Second, by a cosmic coincidence, the ecliptic plane (the path the Sun appears to move along through the year) goes right through Taurus. The Crab Nebula, on June 14, comes with 1.2 degrees of the Sun. So a solar-viewing satellite can relatively easily swing over to take a peek.

A very special Yohkoh observation

Based on the above, you've guessed that Yohkoh's hard X-ray telescope observed the Crab Nebula on June 14. In principle, this is an excellent science opportunity, since HXT is the highest-resolution hard X-ray telescope in space until HESSI is launched; HESSI will make its first Crab observation in June 2001 for the same astronomical reason. We're all inspired to do this because of the wonderful Chandra X-ray image of the Crab and its pulsar:

In the Chandra soft X-ray image above one can actually see evidence for the rotational motion leading to the accretion disk theorized to be feeding the pulsar, and the jets coming from its poles. Quite amazing.

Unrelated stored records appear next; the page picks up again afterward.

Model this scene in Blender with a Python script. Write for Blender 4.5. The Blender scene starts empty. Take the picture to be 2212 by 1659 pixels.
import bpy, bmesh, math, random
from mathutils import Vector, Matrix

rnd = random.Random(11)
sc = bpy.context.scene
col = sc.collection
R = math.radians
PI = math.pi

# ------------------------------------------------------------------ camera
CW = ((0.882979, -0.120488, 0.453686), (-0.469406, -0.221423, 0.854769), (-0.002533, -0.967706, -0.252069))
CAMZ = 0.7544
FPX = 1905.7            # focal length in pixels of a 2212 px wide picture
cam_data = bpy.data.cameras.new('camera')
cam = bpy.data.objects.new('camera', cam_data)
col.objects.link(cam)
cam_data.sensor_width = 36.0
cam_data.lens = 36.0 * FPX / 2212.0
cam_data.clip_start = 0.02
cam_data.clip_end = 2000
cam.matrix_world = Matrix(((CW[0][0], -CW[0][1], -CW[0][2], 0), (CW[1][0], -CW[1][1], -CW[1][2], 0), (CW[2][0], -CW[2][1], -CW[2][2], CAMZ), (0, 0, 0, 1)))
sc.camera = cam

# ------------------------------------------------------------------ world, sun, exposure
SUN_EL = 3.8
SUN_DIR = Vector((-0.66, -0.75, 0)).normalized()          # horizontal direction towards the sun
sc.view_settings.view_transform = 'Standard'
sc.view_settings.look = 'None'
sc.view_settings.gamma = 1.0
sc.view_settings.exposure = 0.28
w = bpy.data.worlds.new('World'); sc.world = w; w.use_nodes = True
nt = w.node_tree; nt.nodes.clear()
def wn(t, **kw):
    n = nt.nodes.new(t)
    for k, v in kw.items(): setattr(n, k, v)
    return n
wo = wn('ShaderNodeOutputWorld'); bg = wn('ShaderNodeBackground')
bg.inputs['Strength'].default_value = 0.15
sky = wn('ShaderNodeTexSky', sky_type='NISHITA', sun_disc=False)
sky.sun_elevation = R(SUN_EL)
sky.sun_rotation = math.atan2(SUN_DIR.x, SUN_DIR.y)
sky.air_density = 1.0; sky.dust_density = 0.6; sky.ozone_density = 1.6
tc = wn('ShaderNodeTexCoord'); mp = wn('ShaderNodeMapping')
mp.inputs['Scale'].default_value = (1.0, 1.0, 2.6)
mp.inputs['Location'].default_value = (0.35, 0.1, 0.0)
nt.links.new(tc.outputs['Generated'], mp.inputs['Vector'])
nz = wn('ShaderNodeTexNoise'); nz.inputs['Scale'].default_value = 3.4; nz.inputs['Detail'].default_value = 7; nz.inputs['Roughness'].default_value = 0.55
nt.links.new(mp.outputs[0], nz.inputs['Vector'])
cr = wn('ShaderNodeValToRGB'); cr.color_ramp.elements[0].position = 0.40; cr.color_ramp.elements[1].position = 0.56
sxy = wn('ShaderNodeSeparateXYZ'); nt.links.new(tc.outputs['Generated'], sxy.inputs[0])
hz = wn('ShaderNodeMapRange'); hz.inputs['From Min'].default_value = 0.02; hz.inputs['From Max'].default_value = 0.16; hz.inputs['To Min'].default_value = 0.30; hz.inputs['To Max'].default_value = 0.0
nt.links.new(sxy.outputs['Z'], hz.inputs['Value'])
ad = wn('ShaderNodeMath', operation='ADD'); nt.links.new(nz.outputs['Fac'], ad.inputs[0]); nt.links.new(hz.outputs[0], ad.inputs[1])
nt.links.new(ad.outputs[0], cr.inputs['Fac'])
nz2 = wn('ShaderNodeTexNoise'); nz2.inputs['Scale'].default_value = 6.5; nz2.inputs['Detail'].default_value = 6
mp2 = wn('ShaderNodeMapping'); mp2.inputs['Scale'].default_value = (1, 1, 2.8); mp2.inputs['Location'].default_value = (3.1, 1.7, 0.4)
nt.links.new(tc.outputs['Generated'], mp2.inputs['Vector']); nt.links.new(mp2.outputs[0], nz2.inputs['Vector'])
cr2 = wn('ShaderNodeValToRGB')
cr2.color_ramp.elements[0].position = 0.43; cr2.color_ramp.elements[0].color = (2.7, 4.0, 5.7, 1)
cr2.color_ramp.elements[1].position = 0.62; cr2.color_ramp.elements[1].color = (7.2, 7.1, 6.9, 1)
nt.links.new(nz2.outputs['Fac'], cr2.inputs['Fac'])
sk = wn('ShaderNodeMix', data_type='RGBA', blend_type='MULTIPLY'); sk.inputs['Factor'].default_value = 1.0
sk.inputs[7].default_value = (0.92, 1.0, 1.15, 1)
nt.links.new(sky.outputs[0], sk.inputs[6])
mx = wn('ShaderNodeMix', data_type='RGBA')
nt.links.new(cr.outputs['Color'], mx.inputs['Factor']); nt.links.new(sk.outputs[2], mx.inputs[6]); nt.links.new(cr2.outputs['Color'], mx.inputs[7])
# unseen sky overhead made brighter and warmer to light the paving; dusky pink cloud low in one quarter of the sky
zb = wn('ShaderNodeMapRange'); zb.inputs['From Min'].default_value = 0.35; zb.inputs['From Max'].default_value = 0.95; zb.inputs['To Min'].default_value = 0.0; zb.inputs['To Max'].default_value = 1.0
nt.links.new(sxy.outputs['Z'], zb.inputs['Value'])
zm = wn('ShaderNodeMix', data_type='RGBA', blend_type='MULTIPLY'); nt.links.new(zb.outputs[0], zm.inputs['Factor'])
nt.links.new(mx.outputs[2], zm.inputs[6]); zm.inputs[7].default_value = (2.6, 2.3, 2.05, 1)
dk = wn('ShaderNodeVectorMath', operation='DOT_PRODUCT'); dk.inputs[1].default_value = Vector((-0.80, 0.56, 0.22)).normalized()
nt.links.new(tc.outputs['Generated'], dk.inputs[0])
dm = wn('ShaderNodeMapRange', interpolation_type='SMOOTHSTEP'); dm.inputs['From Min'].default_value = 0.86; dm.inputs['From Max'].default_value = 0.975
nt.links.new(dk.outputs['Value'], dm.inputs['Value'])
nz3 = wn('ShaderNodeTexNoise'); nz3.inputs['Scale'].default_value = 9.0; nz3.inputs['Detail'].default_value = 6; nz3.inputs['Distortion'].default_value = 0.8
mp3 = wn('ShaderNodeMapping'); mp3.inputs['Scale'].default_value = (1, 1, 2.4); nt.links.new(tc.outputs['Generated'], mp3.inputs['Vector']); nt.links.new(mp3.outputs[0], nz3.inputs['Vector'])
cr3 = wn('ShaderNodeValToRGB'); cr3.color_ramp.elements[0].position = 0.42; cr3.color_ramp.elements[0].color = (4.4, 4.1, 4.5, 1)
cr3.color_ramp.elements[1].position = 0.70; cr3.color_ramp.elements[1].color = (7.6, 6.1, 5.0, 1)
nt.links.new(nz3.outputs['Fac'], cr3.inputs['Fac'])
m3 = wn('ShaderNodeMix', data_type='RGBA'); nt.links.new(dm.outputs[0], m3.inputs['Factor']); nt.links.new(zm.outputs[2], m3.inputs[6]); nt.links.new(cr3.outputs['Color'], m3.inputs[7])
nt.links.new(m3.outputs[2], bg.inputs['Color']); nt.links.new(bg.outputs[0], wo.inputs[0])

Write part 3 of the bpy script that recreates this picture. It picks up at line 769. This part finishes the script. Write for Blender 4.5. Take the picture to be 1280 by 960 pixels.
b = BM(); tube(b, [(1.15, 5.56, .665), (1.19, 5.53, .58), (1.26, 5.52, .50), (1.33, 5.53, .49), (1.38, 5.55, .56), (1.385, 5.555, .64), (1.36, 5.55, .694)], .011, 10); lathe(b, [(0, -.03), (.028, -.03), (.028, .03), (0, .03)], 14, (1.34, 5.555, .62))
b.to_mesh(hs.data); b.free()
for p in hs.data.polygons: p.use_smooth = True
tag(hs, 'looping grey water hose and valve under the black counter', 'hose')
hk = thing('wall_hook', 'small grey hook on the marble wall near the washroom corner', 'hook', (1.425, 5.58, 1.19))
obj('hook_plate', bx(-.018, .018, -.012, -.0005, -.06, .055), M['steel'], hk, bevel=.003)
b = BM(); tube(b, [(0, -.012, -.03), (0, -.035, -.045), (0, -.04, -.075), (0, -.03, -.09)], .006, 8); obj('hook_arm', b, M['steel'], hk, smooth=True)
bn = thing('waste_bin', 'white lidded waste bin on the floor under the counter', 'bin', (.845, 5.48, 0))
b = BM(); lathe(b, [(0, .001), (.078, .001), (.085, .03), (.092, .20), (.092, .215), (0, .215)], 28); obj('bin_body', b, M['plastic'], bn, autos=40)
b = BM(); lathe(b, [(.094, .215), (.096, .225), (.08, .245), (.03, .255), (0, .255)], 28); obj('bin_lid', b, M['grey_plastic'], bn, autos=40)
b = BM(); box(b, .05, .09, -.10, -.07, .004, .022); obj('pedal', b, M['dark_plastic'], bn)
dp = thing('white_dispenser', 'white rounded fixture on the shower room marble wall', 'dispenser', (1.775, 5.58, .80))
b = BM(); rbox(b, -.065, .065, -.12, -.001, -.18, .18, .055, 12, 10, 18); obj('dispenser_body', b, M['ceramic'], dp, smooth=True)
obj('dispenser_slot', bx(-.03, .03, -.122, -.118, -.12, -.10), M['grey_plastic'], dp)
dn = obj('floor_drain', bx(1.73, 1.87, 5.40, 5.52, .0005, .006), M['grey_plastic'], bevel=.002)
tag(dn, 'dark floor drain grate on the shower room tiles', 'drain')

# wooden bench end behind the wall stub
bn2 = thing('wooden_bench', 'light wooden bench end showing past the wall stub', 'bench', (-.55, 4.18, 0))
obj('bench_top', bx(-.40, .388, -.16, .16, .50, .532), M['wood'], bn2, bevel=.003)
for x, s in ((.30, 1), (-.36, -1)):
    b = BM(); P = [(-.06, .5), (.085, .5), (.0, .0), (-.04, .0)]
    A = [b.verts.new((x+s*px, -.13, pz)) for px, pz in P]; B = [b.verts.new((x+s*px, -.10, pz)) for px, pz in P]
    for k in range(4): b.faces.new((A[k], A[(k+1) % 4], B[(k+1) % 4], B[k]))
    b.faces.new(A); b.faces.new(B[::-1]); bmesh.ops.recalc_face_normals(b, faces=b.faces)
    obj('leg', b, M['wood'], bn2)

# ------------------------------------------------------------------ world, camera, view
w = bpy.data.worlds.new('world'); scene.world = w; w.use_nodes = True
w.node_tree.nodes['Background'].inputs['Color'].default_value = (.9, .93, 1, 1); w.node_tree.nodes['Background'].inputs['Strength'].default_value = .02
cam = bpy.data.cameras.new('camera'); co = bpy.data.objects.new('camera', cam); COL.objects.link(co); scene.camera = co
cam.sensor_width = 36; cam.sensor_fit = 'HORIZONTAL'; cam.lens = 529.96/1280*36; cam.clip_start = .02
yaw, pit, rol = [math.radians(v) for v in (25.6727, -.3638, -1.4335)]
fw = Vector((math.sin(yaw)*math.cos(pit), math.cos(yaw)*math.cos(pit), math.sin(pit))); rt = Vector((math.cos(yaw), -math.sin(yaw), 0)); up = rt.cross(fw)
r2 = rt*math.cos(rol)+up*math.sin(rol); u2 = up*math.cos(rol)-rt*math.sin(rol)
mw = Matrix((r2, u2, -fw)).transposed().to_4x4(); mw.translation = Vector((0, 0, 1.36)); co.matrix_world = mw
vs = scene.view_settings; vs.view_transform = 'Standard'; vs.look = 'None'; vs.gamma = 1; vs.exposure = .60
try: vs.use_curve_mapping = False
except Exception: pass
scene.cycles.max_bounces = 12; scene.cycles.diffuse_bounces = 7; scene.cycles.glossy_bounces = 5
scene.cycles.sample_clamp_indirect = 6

For the first time in its almost nine years of life, Yohkoh has therefore deliberately pointed far, far (1.2 degrees, further than we can see a CME, of course) from Sun center. This took an entire day out of Yohkoh's solar observations, but of course it will be worth it scientifically if the Crab observations succeed. This happened during the "invisible orbits" between 10:18 UT June 14, and 08:45 UT June 15, and Yohkoh has now successfully returned to solar observations. After the observation it will be a long, hard analysis chore, we think, to generate an actual hard X-ray map, so please stay tuned for another Crab nugget in a year or so.

HXT data from the Crab Nebula

First, let us assess the expected results. We know the total spectrum quite well (see Zombeck, for example). The spectrum (nebula plus pulsar, the latter a 10-20% component) very nearly has the convenient form J = 10*E-2 ph/cm2-sec-keV which we can use to estimate what HXT will see. In the best energy band for HXT, 23-33 keV, we estimate an efficiency of about 80% over an effective area of 6.25 cm2, do the integral, and find 0.28 counts/sec per subcollimator (HXT has 64). Not bad! The background rate is about 2.5 counts/sec, so the Crab signal is on the order of 10% of the background. This means that we can't easily see the signal directly, but that we can integrate - if we integrate for 20,000 sec, we find a total number of signal counts of 2800 in each subcollimator. The fluctuation in the background should be on the order of sqrt(50000) = 224. Thus S/B is about .11, but S/N after a long integration may be about 12. Pretty good!